Hakikatiyyun ( Paris ), Hayaliyyun ( San Francisco ) arterinde mücadele eden Bütün İktidar Hayalgücüne - şiarı kuşağı, kapitalizmin merkezleri olan metropollerden, yabancılaşma ve verili hayat tarzlarına daha fazla tahammül edemeyince Katmandu yollarına düştüler. Roman ve filmi de o yolculuğu ve ulaştıktan sonra Katmandu' da yaşadıkları, başlarına gelenler, yaşadıkları olaylar hem bir belgesel gibi hem de sinema tadını da vererek işlemiş; o unutulmaz serüveni , hem de sıcağı sıcağına. Tabii drug ve nelere yol açtığı, nelere sebep olduğu romanda da filmde de cesur bir dürüstlükle, tüm açıklığıyla; psychedelic sahneler ve görüntüler eşliğinde okura / izleyiciye epifanik bir etki yaratacak ustalıkla göstermiş.
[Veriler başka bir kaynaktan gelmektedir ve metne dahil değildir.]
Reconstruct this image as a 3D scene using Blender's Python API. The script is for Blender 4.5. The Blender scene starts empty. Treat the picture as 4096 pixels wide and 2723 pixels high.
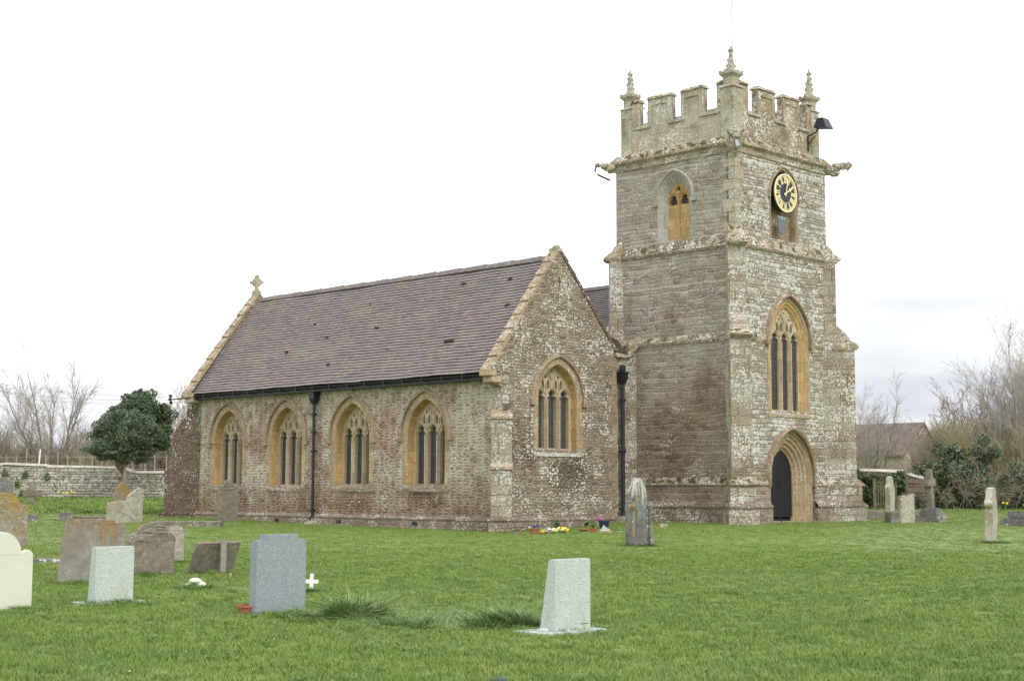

Hülasaya tek sözcük yetiyor; telef. Çok yetenekli, zeki, onurlu insanlar ki Çiçek Çocukları - Beautiful People – Flower Power tabirleriyle anılıyorlardı. Birçoğu, dünyayı değiştirme hayali için çok şey yapabilecek zihinsel teçhizata ve arzuya sahipken, drug ve Katmandu yollarında telef oldular.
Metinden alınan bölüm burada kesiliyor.